Conclusion : Cela demeure injuste et sans réparation pour chaque actionnaire individuel ayant subi la perte. Quant à la participation du management dans la recap., suis-je le seul et à côté des mes pompes à y voir un problème au moins moral ?

2 réponses à “ Actionnaires et dirigeants / UBS suite : Les souscriptions du management dans la recapitalisation – rien à redire ou problème de plus ? ”

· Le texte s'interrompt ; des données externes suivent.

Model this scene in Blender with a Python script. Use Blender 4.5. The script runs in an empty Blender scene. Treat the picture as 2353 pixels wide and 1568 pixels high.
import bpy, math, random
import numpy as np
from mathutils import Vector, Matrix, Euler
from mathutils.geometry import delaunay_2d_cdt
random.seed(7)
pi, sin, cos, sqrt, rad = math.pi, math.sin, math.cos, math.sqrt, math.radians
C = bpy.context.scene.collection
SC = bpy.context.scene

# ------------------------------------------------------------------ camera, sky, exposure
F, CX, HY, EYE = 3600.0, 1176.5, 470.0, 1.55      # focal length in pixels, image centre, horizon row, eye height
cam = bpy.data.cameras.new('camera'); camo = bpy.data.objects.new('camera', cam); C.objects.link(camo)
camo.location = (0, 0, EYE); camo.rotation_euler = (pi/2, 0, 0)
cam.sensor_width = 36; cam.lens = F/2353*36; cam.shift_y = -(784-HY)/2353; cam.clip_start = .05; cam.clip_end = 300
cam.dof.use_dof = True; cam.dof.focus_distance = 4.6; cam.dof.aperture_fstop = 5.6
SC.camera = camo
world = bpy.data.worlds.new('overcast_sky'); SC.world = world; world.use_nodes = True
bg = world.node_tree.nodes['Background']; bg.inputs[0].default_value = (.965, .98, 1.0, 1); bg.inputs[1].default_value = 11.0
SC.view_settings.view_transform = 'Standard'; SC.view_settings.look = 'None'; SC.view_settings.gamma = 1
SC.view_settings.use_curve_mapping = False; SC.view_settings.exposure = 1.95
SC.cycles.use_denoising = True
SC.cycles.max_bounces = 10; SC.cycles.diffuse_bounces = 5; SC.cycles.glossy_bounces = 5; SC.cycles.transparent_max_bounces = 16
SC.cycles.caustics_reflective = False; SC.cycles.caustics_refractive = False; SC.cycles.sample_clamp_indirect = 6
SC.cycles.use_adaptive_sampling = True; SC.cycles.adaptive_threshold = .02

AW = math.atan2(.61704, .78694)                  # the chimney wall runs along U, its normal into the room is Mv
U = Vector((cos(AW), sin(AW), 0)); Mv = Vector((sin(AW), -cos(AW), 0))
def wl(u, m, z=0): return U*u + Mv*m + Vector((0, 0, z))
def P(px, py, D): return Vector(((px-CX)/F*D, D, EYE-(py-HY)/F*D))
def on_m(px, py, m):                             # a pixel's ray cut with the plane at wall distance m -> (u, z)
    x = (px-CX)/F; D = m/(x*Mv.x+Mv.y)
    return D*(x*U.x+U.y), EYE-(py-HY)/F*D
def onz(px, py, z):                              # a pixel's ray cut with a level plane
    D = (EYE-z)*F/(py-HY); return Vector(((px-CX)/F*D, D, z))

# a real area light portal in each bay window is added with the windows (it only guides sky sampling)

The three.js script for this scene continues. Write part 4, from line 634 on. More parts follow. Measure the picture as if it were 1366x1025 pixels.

  1. Jean-Cédric Michel dit :

    Un de mes amis banquiers m’indiquait qu’il s’offusquerait au contraire de l’inverse, soit si MM. Rohner et consorts ne réinvestissaient PAS de LEUR propre argent dans la recapitalisation, c’est-à-dire dans l’entreprise. Ce serait un signal désastreux pour le marché d’une absence de confiance dans la banque. Any other opinion?

  2. René Mozer dit :

    Ce dont il faut être conscient, c’est que nul ne connait la profondeur des pertes de l’UBS. Personne n’imaginait les pertes déjà amorties et nul ne sait si ce sont les dernières.

    L’argent investi par certains membre du Conseil d’administration (pas tous!) sont tout à fait acceptable dans tous les cas de figure:

    1) C’est un droit, ne l’oublions pas!
    2) Ils ne savent pas jusqu’où le cours peut tomber, ni quand il va monter, car la situation les dépassent complètement! (J’en profite pour rappeller que l’on ne devrait pas investir dans une société « à la petite semaine », mais sur un horizon de temps bien plus long).
    3) Ils croient encore à la capacité de l’UBS de s’en sortir (ce qui effectivement rassure Mr. Market).
    4) Ils ne sont pas à une erreur près… Je rappelle que contrôle du risque a failli et que l’ensemble du Conseil d’administration a failli, quand bien même l’UBS etait connue pour s’être déjà plantée en ’90. Pourquoi?
    Car ils ont concidéré la titrisation comme un risque « action », donc OK et qu’une armée de « Risk Managers » contrôlait le risque de « crédit hypothécaire » (où là ils sont très forts pour vous prêter avec le ratio dette/fonds propres le plus baible avec le taux % le plus élevé…).